I know the table name i'm looking for but i dont know how to search through all the stored procedure available in the database (there are a lot of them) without having to open each one and searching the string.
is there a "find" option i can run to search through the text of all the stored procedures and functions? is there an easy way i can script them and then search them useing the windows based "contains" find option? (to script i would need to script all the database objects, including the tables to see if its located in the trigger)
seems like a simple thing to find a string but i cant find the option in SQL to do it.
any help here would be hot.
June 7, 2011 at 12:58 am
Heya
I suppose the easiest way to figure out what is going on will be to use a tool called SQL profiler you can normally find this under client tools under the SQL server install.
With that you can see what triggers run on what tables and there execution time. If it is a sp causing you issues it may lean towards an indexing issue or something like that. But find the culprit with SQL profiler and go from there.
Sam
June 7, 2011 at 12:58 am
You can use a query like this:
SELECT OBJECT_NAME(id)
FROM syscomments
WHERE text LIKE '%whateveryoulookfor%'
Hope this helps
Gianluca
-- Gianluca Sartori
June 7, 2011 at 1:00 am
thx Sam,
however, i believe i found the method to do this on my own.
select * from sys.all_sql_modules
where [definition] like '%mystring%'
June 7, 2011 at 1:02 am
June 7, 2011 at 1:34 am
thx Gianluca
your way is more elegant as i can see the object names.
June 7, 2011 at 1:59 am
Actually syscomments is a compatibility view for SQL2000 and it should not be used.

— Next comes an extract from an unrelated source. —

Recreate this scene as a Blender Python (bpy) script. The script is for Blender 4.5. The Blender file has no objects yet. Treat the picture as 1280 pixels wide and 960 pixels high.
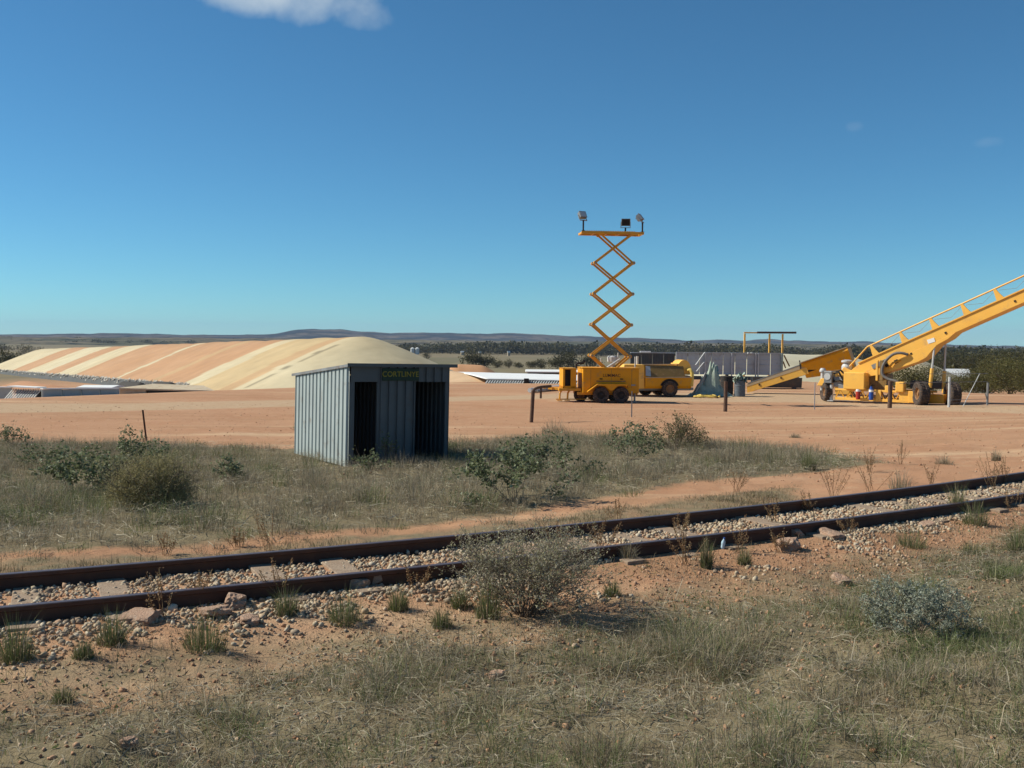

It splits the object definition on multiple rows when it exceeds 4000 characters. sys.sql_modules is the correct replacement for this view in SQL 2005+
SELECT OBJECT_NAME(object_id)
FROM sys.sql_modules
WHERE definition LIKE '%whateveryoulookfor%'
-- Gianluca Sartori
June 7, 2011 at 2:57 am
There's also information_schema.routines if you're an ANSI fan, but watch out for long definitions.